A person born in Canton in 1940's. Name in Chinese passport (1964) is written and signed Mak Man Yeung. Surname was obviously Mak and given names Man Yeung or sometimes written Man - Yeung.  How would his name be written in Simplified Chinese please? Google Translate gives this for Mak Man-Yeung. Is that correct?

 

麦文洋

Posted

The name is already in Simplified Chinese. Do you mean to ask how it is written in the official Pinyin? If so, it is "Mai Wen Yang" (which is how the name is read in Mandarin).

Posted

No, I mean I want to put his name on his tombstone using Chinese characters and I want to make sure I spell it correctly. He signed his passport Mak Man Yeung. I cannot see his name written in Chinese characters anywhere in the passport, although I would not know what I was looking for. According to http://en.wikipedia.org/wiki/List_of_common_Chinese_surnames (entry 97) the symbol for the surname Mak is:

 

Posted

麦文洋 is Mak Man Yeung in Cantonese, but the problem is that there are plenty of other options for characters, with the same pronunciation.

If it's a Chinese passport, it really should have the name in Chinese somewhere. But if you can't find it: do you have something else that might have this person's name on it? Letters in Chinese, his signature, his chop? A Chinese marriage certificate, if he was married? If he has Chinese family, that would be the first place to ask. Or if you know any of his sibling's Chinese name, that can also help a bit.

Posted

Ok, I found two identity documents for him. Now I just need the computer generated equivalents of his hand-written name that can then be engraved on his headstone. Files attached.

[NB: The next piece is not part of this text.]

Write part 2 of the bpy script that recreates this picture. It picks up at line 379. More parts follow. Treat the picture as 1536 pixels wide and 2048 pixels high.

post-58042-0-94984000-1415266502_thumb.jpg

post-58042-0-83808200-1415266505_thumb.jpg

Posted

Thanks for that. I entered those numeric codes into this website: http://www.njstar.com/tools/telecode/index.php and it gave this (for the "cn" version)

麦 文 扬

 

which is slightly different from yours

 

 

麥文揚

 

Ah I see that yours is the HK/TW version of the codes. So I guess the question is what would be most appropriate. He was born in Canton, educated in Hong Kong, then moved to the USA.

Posted

麦 文 扬


 


is the simplified version of


 


 


麥文揚


 


(Just saw your edited addition after I posted)


Posted

Thank you very much for the help.

 

(Seems a bit strange that the CN version would be a simplified version of the HK version. I would have thought HK would be more likely to use simplified codes. But I know nothing of Chinese as you can probably tell.)

Posted

Mainland China decided to 'simplify' a whole bunch of characters back in the 50s and 60s (though people had been discussing it since the early 1900's, and many of the simplifications were simply standardisations of existing handwritten forms - some dating back centuries).

 

So anything from 1960 onwards in Mainland China is likely to be simplified.  Hong Kong and Taiwan still use 'traditional' Chinese characters as do many overseas Chinese communities.

Posted

I suggest you use the traditional version of the name, ie 麥文揚, considering that (1) that is how he wrote his name: (2) Mak Man Yeung is how the name is typically romanised in Hong Kong; (3) he grew up in Hong Kong where the traditional script was and still is in use.

  • Like 1
Posted

Skylee is right. 麥文揚 is the version you want.